Regarding the CA stuff: yes sure but well, that's the point of the CA. You trust it, some OSs require you to explicitly install those if that matches your risk profile. But really, if you're at that point, maybe the far riskier attack vector is someone shoulder surfing or stealing your laptop?
That said, yes there's certificate transparency but I think it's still experimental and at that level of paranoia you might be optimizing/focussing on the wrong thing.
IMHO the most realistic attack vector in this context is a bug in TLS or a popular implementation that is being leveraged to target an individual. Whoever is in this situation, should seriously consider the way he or she uses the internet...
1. Put the intercepting SSL cert root in your local trusted store. This is how it is done in enterprise. The certificate is typically pushed through an MDM installed on each computer/phone. This is also how Fiddler works. This requires administrative access to your device to push the certificate root as trusted.

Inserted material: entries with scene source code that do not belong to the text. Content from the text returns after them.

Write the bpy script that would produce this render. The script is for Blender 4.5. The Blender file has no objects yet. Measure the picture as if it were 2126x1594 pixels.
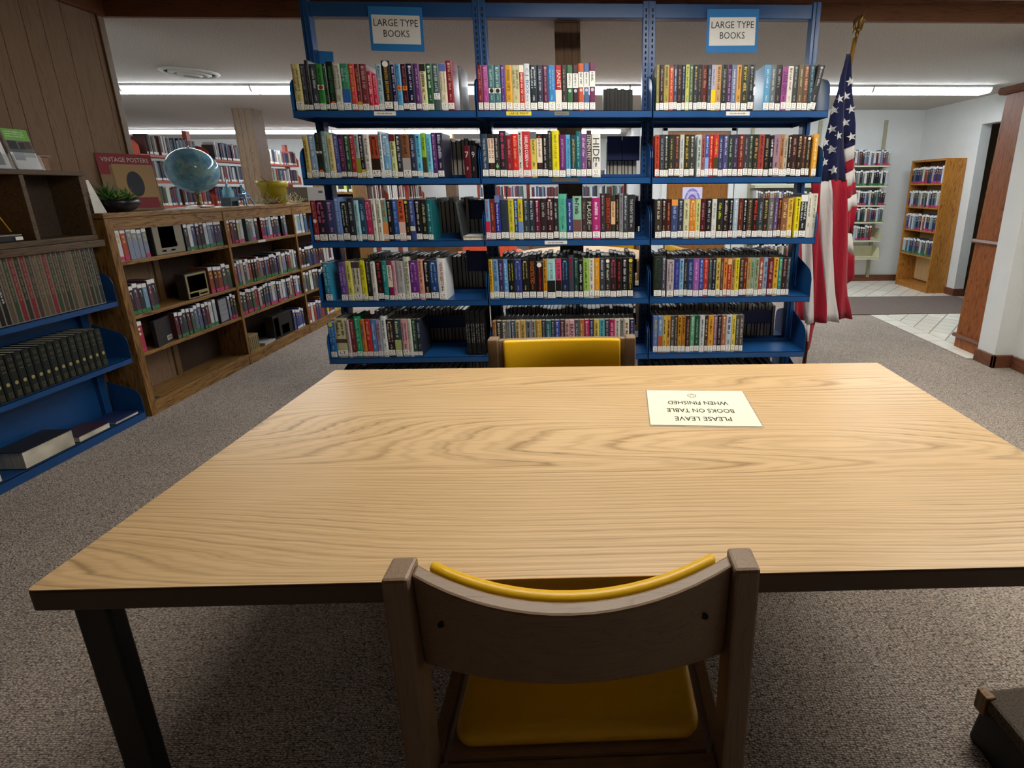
import bpy, math, random
from mathutils import Vector, Matrix
random.seed(11)
SC = bpy.context.scene
COL = SC.collection
PI = math.pi

# ------------------------------------------------------------------ camera
PITCH, YAW, ROLL, CAMZ = 0.2419, 0.0320, 0.0046, 1.3187
fw = Vector((math.sin(YAW)*math.cos(PITCH), math.cos(YAW)*math.cos(PITCH), -math.sin(PITCH)))
r0 = Vector((math.cos(YAW), -math.sin(YAW), 0)); u0 = r0.cross(fw)
rr = r0*math.cos(ROLL) - u0*math.sin(ROLL); uu = u0*math.cos(ROLL) + r0*math.sin(ROLL)
cam_data = bpy.data.cameras.new('camera'); cam = bpy.data.objects.new('camera', cam_data); COL.objects.link(cam)
cam.matrix_world = Matrix(((rr.x, uu.x, -fw.x, 0), (rr.y, uu.y, -fw.y, 0), (rr.z, uu.z, -fw.z, CAMZ), (0, 0, 0, 1)))
cam_data.sensor_fit = 'HORIZONTAL'; cam_data.sensor_width = 36.0
cam_data.lens = 1010.27*36/2126
cam_data.shift_x = (1063-1253.5)/2126; cam_data.shift_y = (638.6-797)/2126
cam_data.clip_start = 0.02
SC.camera = cam
# ------------------------------------------------------------------ world, exposure
w = bpy.data.worlds.new('world'); SC.world = w; w.use_nodes = True
w.node_tree.nodes['Background'].inputs[0].default_value = (0.8, 0.85, 0.9, 1)
w.node_tree.nodes['Background'].inputs[1].default_value = 0.02
vs = SC.view_settings
vs.view_transform = 'Standard'; vs.look = 'None'; vs.exposure = 0.0; vs.gamma = 1.0; vs.use_curve_mapping = False
FAR_EMIT, NEAR_EMIT = 23.0, 19.0

# ------------------------------------------------------------------ materials
def lin(h):
    if not isinstance(h, str): return h
    if len(h) == 3: h = ''.join(c*2 for c in h)
    o = []
    for i in (0, 2, 4):
        c = int(h[i:i+2], 16)/255
        o.append(c/12.92 if c <= .04045 else ((c+.055)/1.055)**2.4)
    return tuple(o)
def lin4(h): return tuple(lin(h)) + (1.0,)
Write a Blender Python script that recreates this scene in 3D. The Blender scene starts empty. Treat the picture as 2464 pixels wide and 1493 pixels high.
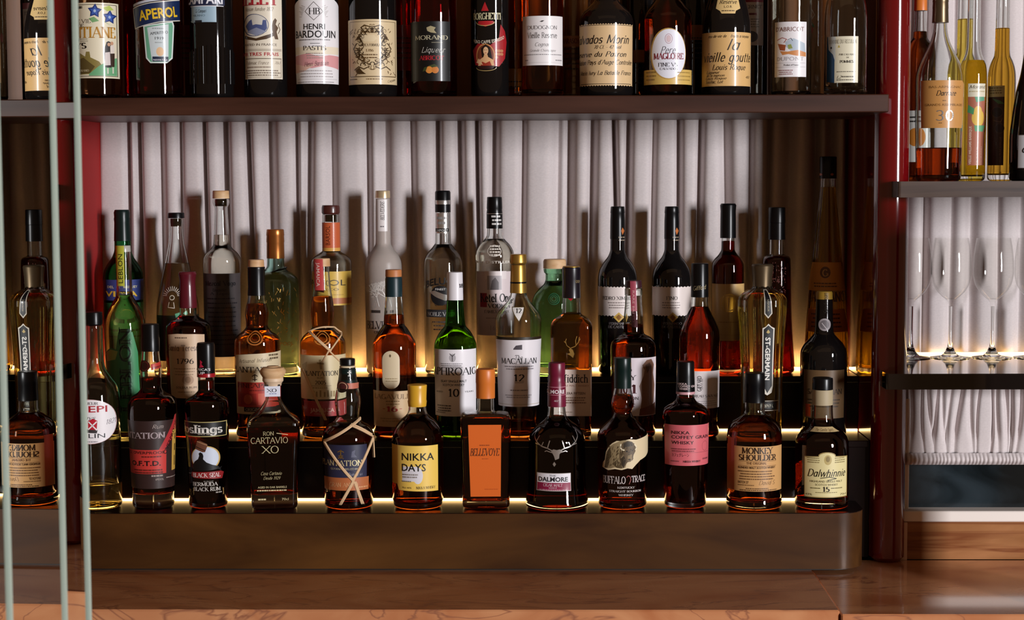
import bpy, math, random, re
from mathutils import Vector, Matrix
from mathutils.geometry import tessellate_polygon
random.seed(7)
SC = bpy.context.scene
COL = SC.collection
# ------------------------------------------------------------------ camera
FPX = 4200.0                      # focal length for a 2464 px wide frame
CAM = Vector((0.0, -3.0, 1.56))
PITCH, YAW, ROLL = math.radians(4.31), 0.020, 0.004
F0 = Vector((-math.sin(YAW), math.cos(YAW), 0)); R0 = Vector((math.cos(YAW), math.sin(YAW), 0)); Z0 = Vector((0, 0, 1))
FW = F0*math.cos(PITCH) - Z0*math.sin(PITCH); UP0 = Z0*math.cos(PITCH) + F0*math.sin(PITCH)
UPV = UP0*math.cos(ROLL) + R0*math.sin(ROLL); RTV = R0*math.cos(ROLL) - UP0*math.sin(ROLL)
cd = bpy.data.cameras.new('camera'); cam = bpy.data.objects.new('camera', cd); COL.objects.link(cam)
cd.sensor_width = 36; cd.lens = FPX/2464*36; cd.clip_start = 0.05
cd.dof.use_dof = True; cd.dof.focus_distance = 3.04; cd.dof.aperture_fstop = 20
cam.matrix_world = Matrix(((RTV.x, UPV.x, -FW.x, CAM.x), (RTV.y, UPV.y, -FW.y, CAM.y), (RTV.z, UPV.z, -FW.z, CAM.z), (0, 0, 0, 1)))
SC.camera = cam
def at(px, py, Y):
    "world point where the line of sight through photo pixel (px, py) meets the depth plane Y"
    d = FW + RTV*((px-1232)/FPX) + UPV*((746.5-py)/FPX)
    return CAM + d*((Y-CAM.y)/d.y)
# ------------------------------------------------------------------ light
SC.view_settings.view_transform = 'Standard'; SC.view_settings.look = 'None'
SC.view_settings.exposure = 0.0; SC.view_settings.gamma = 1.0; SC.view_settings.use_curve_mapping = False
wd = bpy.data.worlds.new('world'); SC.world = wd; wd.use_nodes = True
wd.node_tree.nodes['Background'].inputs[0].default_value = (1.0, 0.54, 0.27, 1); wd.node_tree.nodes['Background'].inputs[1].default_value = 0.12
ld = bpy.data.lights.new('window_daylight', 'AREA'); ld.shape = 'RECTANGLE'; ld.size = 0.75; ld.size_y = 1.5
ld.energy = 435; ld.color = (.97, 0.97, 1.0)
lo = bpy.data.objects.new('window_daylight', ld); COL.objects.link(lo); lo.location = (4.25, -5.1, 1.86)
lo.rotation_euler = (Vector((-0.05, 0.2, 1.6)) - lo.location).to_track_quat('-Z', 'Y').to_euler()
ld2 = bpy.data.lights.new('ceiling_lamp', 'AREA'); ld2.shape = 'RECTANGLE'; ld2.size = 3.2; ld2.size_y = 1.0; ld2.energy = 1.4; ld2.color = (1.0, 0.6, 0.32)  # soft warm fill added from overhead, standing for no visible lamp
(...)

2. Create a rogue certificate from an existing trusted certificate registrar. This is why is a risk with nations like China where "private" SSL registars mybe forced to issue certificates for Google or other sites to the government. This was supposed to be fixed with Certificate pinning (now deprecated), and now with certificate transparency log. But the later has a few weaknesses in practice: - rarely set as enforced by the websites, or set at at all - requires each company to monitor the transparency log and get rogue certificate canceled. I don't know of any company which actually does that.
3. Interception inside the browser through an extension or plugin, or plain process hijack. Since the browser does the HTTPS encryption/decryption, an application taht runs inside the browser with the right access can see all decrypted traffic.